Fransa'nın Strasbourg kenti bu yıl dokuzuncu kez Türk filmlerini konuk ediyor. 3
- 17 Aralık tarihleri arasında düzenlenecek Türk Sinema Şenliği'ne elli film
katılıyor.
Yavuz Turgul için hazırlanan "Saygı" bölümünde, yönetmenin "Muhsin Bey", "Gölge
Oyunu" ve "Eşkiya" adlı filmleri gösterilecek. "Klasikler" bölümünde, Bilge
Olgaç'ın "Linç" ve Ertem Göreç'in "Karanlıkta Uyananlar" adlı filmleri
gösterilirken, "Panorama" bölümünde, Ömer Kavur'un "Akrebin Yolculuğu", Ali
Özgentürk'ün "Mektup", Ferzan Özpetek'in "Hamam", Osman Sınav'ın "Gerilla",
Derviş Zaim'in "Tabutta Rövaşata", Atıf Yılmaz'ın "Nihavend Mucize", İrfan
Tözüm'ün "Mum Kokulu Kadınlar" ve Ersin Pertan'ın "Kuşatma Altında Aşk" adlı
filmleri gösterilecek.
2 Aralık 1997
Eğlence Matinesi
"Türk Sinema Günleri"ne ev sahipliği yapan Strasbourg, Türkan Şoray'ın
nağmeleri, Şener Şen'in esprileri, Haluk Bilginer'in sanat müziğiyle çınladı
Strasbourg, Türk sinemasının gösteri merkezlerinden biri olmuş. Bu yıl
dokuzuncusu gerçekleşen film gösterilerinden dolayı sinemacılar şehre, şehir de
Türk sinemacılarına o kadar alışmış ki, Pera Palas'ın Agatha Christie ile
anılması gibi Maison Rouge da Türk sinemacıları ile anılmaya başlanmış.

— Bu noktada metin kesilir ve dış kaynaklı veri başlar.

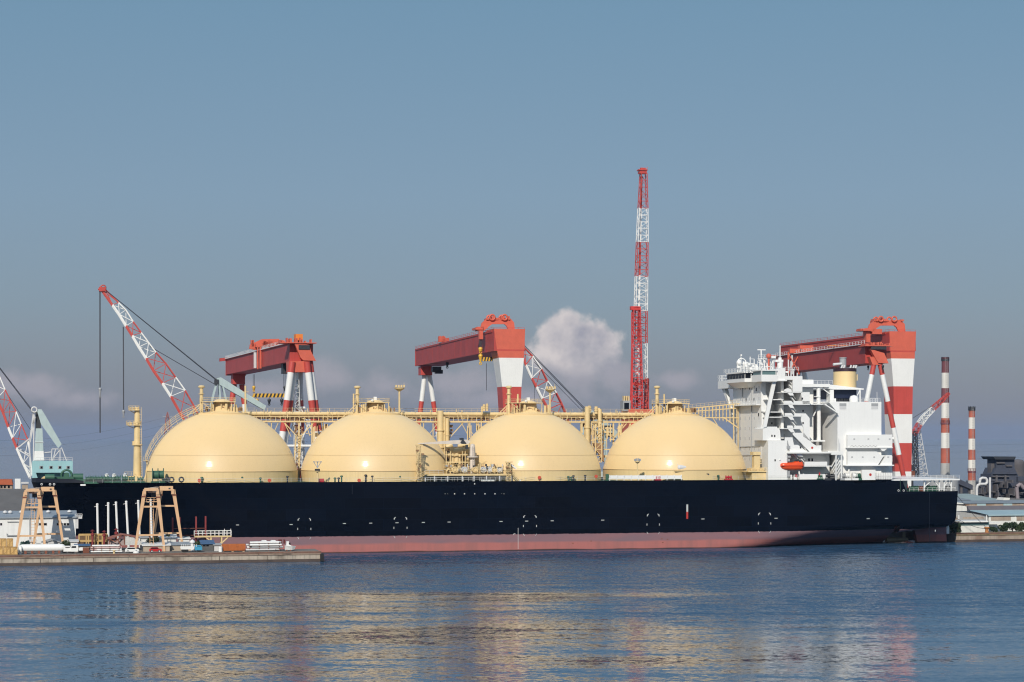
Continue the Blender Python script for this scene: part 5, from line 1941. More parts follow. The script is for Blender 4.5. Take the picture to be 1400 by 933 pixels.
def box_goliath(label, v0, levels, beam_y, beam_x, v1, org_px, group, base_bands):
    """rigid-leg goliath: levels = [(y, xl, xr, depth, paint below)], beam_y = (top, bottom) at the near end, beam_x = (xl, xr)"""
    u_, _ = P(org_px, HY, v0)
    t = thing('goliath_crane', label, 'gantry crane', (u_, v0, GZ), group)
    k = MB()
    for (ya, xl, xr, d, m), (yb, xl2, xr2, d2, _) in zip(levels, levels[1:]):
        leg_seg(k, ya, (xl, xr, d), yb, (xl2, xr2, d2), v0, m)
    leg = k.build('rigid_leg', BANDS, t)
    ul, ur = P(beam_x[0], HY, v0)[0], P(beam_x[1], HY, v0)[0]
    z1, z0 = Zp(beam_y[0], beam_x[0], v0), Zp(beam_y[1], beam_x[0], v0)
    k = MB()
    k.box(ul, ur, v0 + .02, v1, z0, z1)
    k.box(ul - .25, ul, v0 + 3, v1, z1 - .5, z1 + .15); k.box(ur, ur + .25, v0 + 3, v1, z1 - .5, z1 + .15)
    k.box(ul - .12, ul, v0 + 12, v1 - .3, z0, z0 + .45)
    k.box(ul - .2, ur + .2, v1 - .3, v1 + .1, z0, z1)
    n = 12
    for i in range(n):
        vv = v0 + 12 + (v1 - v0 - 16) * i / n
        k.box(ul - .04, ul, vv, vv + .12, z0 + .45, z1 - .5)
    beam = k.build('main_girder', M_girder, t)
    k = MB()
    k.rail([(ul, v0 + .3, z1 + .1), (ul, v1, z1 + .1)], 1.1, 3.5, .05)
    k.rail([(ul, v0 + .3, z1 + .1), (ur, v0 + .3, z1 + .1)], 1.0, 2, .05)
    k.build('girder_rail', M_red, beam)
    return t, (ul, ur, z0, z1)


GG = 'red and white goliath cranes over the building docks'
# --- middle goliath with the broad tapering box leg
set_frame(*HARBOUR)
V2 = 115.0
lv2 = [(450, 675.5, 718, 13, 3), (478, 679.5, 717, 11, 0), (480, 679.8, 716.8, 10.8, 3), (489.5, 682, 716.3, 9.5, 1), (529, 686.5, 713, 8, 0), (567, 688.5, 711.5, 7.6, 1), (606, 690, 710.5, 7.3, 0), (645, 691, 710, 7, 1), (715, 692, 709, 7, 1)]
t2, (ul, ur, z0, z1) = box_goliath('goliath crane between the second and third domes, with a broad tapering box leg', V2, lv2, (452, 480), (675.5, 717.5), 268, 696, GG, None)
arch_trolley(t2, 656, 703, 430.5, 452, 131, 6)
k = MB(); v = 128
k.bpx(653, 661.5, 447, 452.5, v, v + 4); k.bpx(655.5, 660.5, 452, 464, v - 1.4, v + .5); k.build('trolley_arm', M_redo, t2)
k = MB()
for x in (655.7, 657.2, 658.8): rope(k, (x, 463), (x, 477), v - .6, .1)
rope(k, (665, 497), (665.3, 534), v - .6, .1)
k.build('hoist_rope', M_rope, t2)
for y0, y1 in ((474.5, 483), (484, 498.5)): hook_block(t2, 657, y0, y1, v - .6, None, .8)
striped_beam(t2, 660.5, 674, 488.5, 494, v - .4, 7)
k = MB(); vf = 240; k.bpx(592, 603.5, 501.5, 509, vf, vf + 4); k.bpx(596, 605.5, 506, 511, vf, vf + 3); k.bpx(607, 620, 491, 495, vf - 20, vf - 16); k.build('lower_trolley', M_dark, t2)
hook_block(t2, 611.5, 495, 503.5, vf - 18, M_dark)
k = MB(); rnd = random.Random(4)
for i in range(9):
    px = 600 + i * 1.6; k.bpx(px, px + 1.2, rnd.uniform(459, 463), 468, 210, 212)
k.build('girder_winch', M_redo, t2)
k = MB(); vl = 262
k.bpx(575.5, 591, 501, 513, vl - 3, vl + 3, 0)
lt = k.build('pendulum_leg', BANDS, t2)
k = MB()
for xt, xb in ((580.5, 559.5), (587, 614)):
    (ua, za), (ub, zb_) = P(xt, 513, vl), P(xb, 640, vl)
    banded_tube(k, (ua, vl, za), (ub, vl, GZ), 1.0, [Zp(549, 580, vl), Zp(590, 580, vl), Zp(630, 580, vl)], [1, 0])
k.build('leg_tube', BANDS, lt)

# --- right-hand goliath, box leg behind the ship's stern
V3 = 115.0
lv3 = [(453.5, 1216, 1252.5, 12, 3), (479.5, 1217.5, 1251, 10.5, 0), (481.5, 1217.6, 1250.9, 10.4, 3), (490.5, 1218.5, 1250.5, 9.6, 1), (528.5, 1221.5, 1248, 8.6, 0), (566.5, 1222, 1247.3, 8.2, 1), (606, 1223, 1246.8, 8, 0), (645, 1224, 1246, 7.8, 1), (720, 1225, 1245.5, 7.5, 1)]
t3, (ul, ur, z0, z1) = box_goliath('goliath crane rising behind the funnel, its broad box leg beside the ship stern', V3, lv3, (455, 480), (1216, 1252), 226, 1234, GG, None)
arch_trolley(t3, 1186, 1237, 433, 453.5, 122, 6)
k = MB(); v = 120; k.bpx(1184.5, 1190, 449, 468, v, v + 3); k.bpx(1177, 1191, 449.5, 452.5, v, v + 4); k.bpx(1193, 1206, 450, 457, v - 1, v + 1); k.build('trolley_arm', M_redo, t3)
k = MB(); vl = 221
for xo in (-16, 16):
    (ua, za) = P(1080, 497, vl); banded_tube(k, (ua + 5, vl, z0), (ua + 5 + xo, vl, GZ), 1.0, [40, 28, 16], [1, 0])
k.build('pendulum_leg', BANDS, t3)


def tube_goliath(label, near, YA, deg, beam_pts, v1, wing, cabin, win, head, legs, bands_y, tie, plat, extra):
    """goliath with twin-tube A-frame legs, a lean box girder and a flared end plate"""
    X = (near[0] - CX) / F * YA
    set_frame((X, YA), 0, deg)
    t = thing('goliath_crane', label, 'gantry crane', (0, 0, GZ), GG)
    (xl, yt, yb, xr) = beam_pts
    ul, zt_ = P(xl, yt, 0); zb_ = Zp(yb, xl, 0); ur = P(xr, yt, 0)[0]
    k = MB()
    k.box(ul, ur, 0, v1, zb_, zt_)
    k.box(ul - .5, ul, 0, v1 + 2, zt_ - .35, zt_ + .1)
    k.box(ul - .15, ur + .15, v1, v1 + .6, zb_ - .4, zt_ + .3)
    k.ppx([(P_far(ul, v1, zt_)[0] - 8, P_far(ul, v1, zt_)[1] - 1), (P_far(ul, v1, zt_)[0] + 3, P_far(ul, v1, zt_)[1] - 2), (P_far(ul, v1, zt_)[0] + 3, P_far(ul, v1, zt_)[1] + 2), (P_far(ul, v1, zt_)[0] - 8, P_far(ul, v1, zt_)[1] + 3.4)], v1, v1 + 3)
    beam = k.build('main_girder', M_girder, t)
    k = MB(); k.rail([(ul - .3, 0, zt_ + .1), (ul - .3, v1, zt_ + .1)], 1.1, 3, .06)
    k.box(ul - .6, ul - .5, 2, v1, zt_ - .15, zt_ + .12)
    k.build('girder_rail', M_white, beam)
    k = MB(); k.ppx(wing, -3.5, -1.5); k.ppx(head, -3, 4); k.build('end_plate', M_redo, t)
    if cabin:
        k = MB(); k.bpx(*cabin, -2, 2); k.build('cabin', mat('cabin_orange', (0.75, 0.22, 0.03), .5, .1, .5), t)
    k = MB(); k.bpx(*win, -3.8, -3.4); k.build('end_opening', M_dark, t)
    k = MB()
    k.bpx(plat[0], plat[1], plat[3] - 1.2, plat[3], -4, 3)
    rnd = random.Random(9)
    for i in range(18):
        px = rnd.uniform(plat[0], plat[1] - 2); k.bpx(px, px + rnd.uniform(1, 3), rnd.uniform(plat[2], plat[3] - 1.5), plat[3] - 1, -3.5, rnd.uniform(-2, 2))
    k.build('end_platform', M_redo, t)
    for (a, b, r_, dv) in legs:
        (ua, za), (ub, zb2) = P(*a, dv), P(*b, dv)
        e = Vector((ua, dv, za)); g = Vector((ub, dv, zb2))
        if g.z > GZ:
            g = e + (g - e) * ((e.z - GZ) / (e.z - g.z))
        k = MB(); banded_tube(k, e, g, r_, [Zp(y, a[0], dv) for y in bands_y], [0, 1], 14)
        k.build('leg', BANDS, t)
    for (a, b, dv) in tie:
        (ua, za), (ub, zb2) = P(*a, dv), P(*b, dv)
        k = MB(); k.tube((ua, dv, za), (ub, dv, zb2), .5, 10); k.build('tie_beam', M_white, t)
    # far leg pair
    vl = v1 - 6
    k = MB(); um_ = (ul + ur) / 2
    k.box(um_ - 2.6, um_ + 2.6, vl - 2.5, vl + 2.5, zb_ - 4.2, zb_)
    for s_ in (-1, 1): banded_tube(k, (um_ + s_ * 1.6, vl, zb_ - 4.2), (um_ + s_ * 8.5, vl, GZ), 1.15, [zb_ - 4.3, zb_ - 12.5, zb_ - 22, zb_ - 32], [1, 0])
    k.build('far_leg', BANDS, t)
    extra(t, ul, ur, zb_, zt_)
    set_frame(*HARBOUR)
    return t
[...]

Strasbourglu Türk gençleri "Türkiye ile aramızdaki tek bağlantı her yıl
gerçekleşen Türk Sinema Günleri. Odysee sineması dışında bizi ciddiye alan yok"
derken, şehrin her köşesi filmcilerimizin anılarını yüklenmiş...
Bu yıl vizyona giren "önemli" filmlerin gösterildiği Türk Sinema Günleri'nin bu
yılki ilgi odağı Türkan Şoray ve Şener Şen idi.
Atıf Yılmaz'ın yönettiği "Nihavend Mucize" filminin gösterimi için Fransa'ya
gelen Türkan Şoray çok uykusuz ve yorgun olmasına rağmen gecenin ilerleyen
saatlerine kadar seyircisi ile birlikte oldu. 37 yıldır sinema dünyasında olan
Şoray, 37 yıldır ilgi merkezi olmaya devam ediyor.
Şoray, naifliği, kibarlığı ve yumuşaklığı ile sultanlığı ne kadar hak ettiğini
de her vesile ile kanıtlarken, çok beğenilen "Nihavend Mucize" sonrası Atıf
Yılmaz ve Haluk Bilginer ile seyircilerin sorularını yanıtladı.
Ne var ki sinemaya biraz da Türkiye hasreti ile koşan Strasbourglu Türklerin
soruları klasik sinema izleyicine kıyasla hayli ilginç. Örneğin bir izleyici
Haluk Bilginer'e "Filmde gerçekten mi seviştiniz, yoksa rol mu yaptınız" diye ya
da Türkan Şoray'a "Niye bu kadar güzelsiniz?" diye sorabiliyor.
Soru sormak yerine Güneydoğu sorununa gönderme yapan ve senaryo öneren
izleyicilerle de hemen her filmden sonra karşılaşılıyor.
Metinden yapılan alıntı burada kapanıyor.